Mes tournées répétées en France et en Europe, les sollicitations constantes des structures scolaires (de la maternelle à l’université) ou socioculturelles pour le conte traditionnel africain que je m’emploie à véhiculer, les réactions enthousiastes des différents publics, révèlent l’existence d’un espace d’expression et de socialisation de l’enfant ou de l’adolescent (et de l’adulte parfois) jusqu’alors tu ou opprimé, en partie du moins, par une société ou dominent l’individualisation et l’abandon de l’enfant à de nouvelles formes de « culturation » (ou « d’acculturation ») sous forme de jeux vidéos et autres consoles, etc. Le progrès de la science et des techniques, en développant, les moyens modernes de communication tels que la radio ou la télévision, a provoqué une rupture dans les relations familiales.
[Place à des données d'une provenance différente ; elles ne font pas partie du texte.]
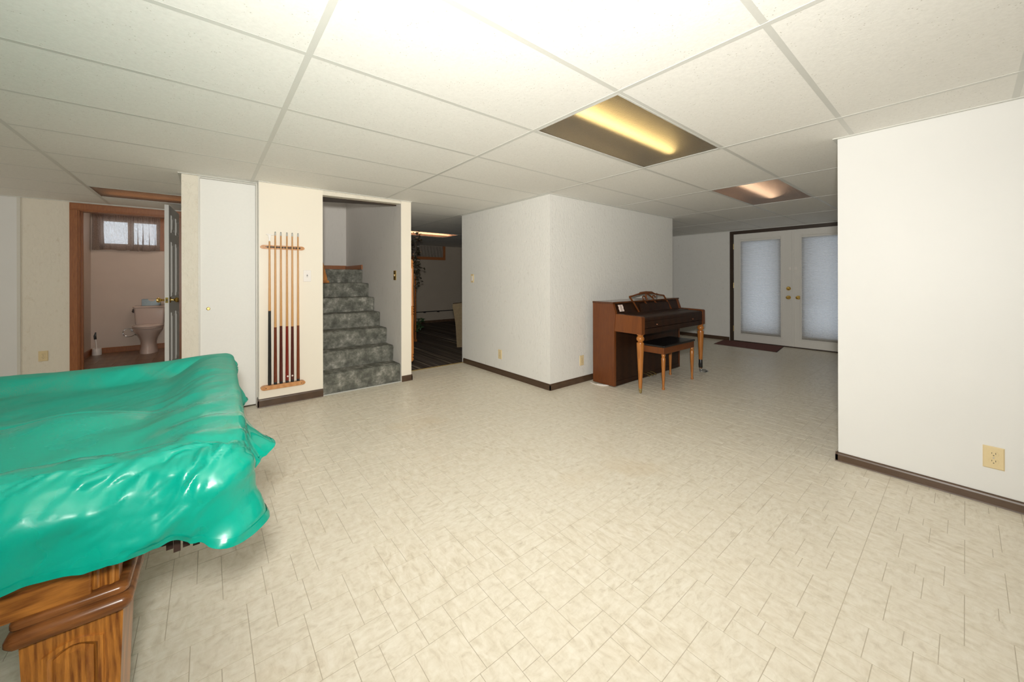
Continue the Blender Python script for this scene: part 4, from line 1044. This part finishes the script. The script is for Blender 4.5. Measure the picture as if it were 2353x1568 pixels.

Les parents fort occupés par le travail ont de moins en moins de temps à consacrer à leurs enfants et ils offrent souvent, pour pallier à la demande d’attention des enfants, des cadeaux matériels ou encore, un écran de télévision que les regards et les esprits rivés des enfants consomment, sans mise en garde ni contrôle.
Le conte renferme en son art, le désir profond d'accession au monde du rêve et du merveilleux auquel aspire chaque être et que chacun peut, à travers ce récit imagé, saisir. Au même titre que d'autres genres artistiques tels que la poésie, le roman, le théâtre, le cinéma ou encore la musique, le conte est un art majeur de la littérature que toute personne inspirée peut utiliser pour extérioriser sa vision du monde, ses aspirations ou encore pour dénoncer les déséquilibres sociaux, etc. La caractéristique particulière du conte réside dans ce dialogue au travers de l’imaginaire avec des êtres et des éléments présents dans la nature qui nous entoure ; ces êtres et ses éléments s’animent et prennent vie. Le fait qu’en chacun d’eux se découvre une âme agissante oeuvre indirectement au respect de cette même nature.
Toutes ces constatation nous poussent à encourager toutes les initiatives qui émergent et visent à la valorisation du conte comme élément de structuration et de socialisation de l’individu.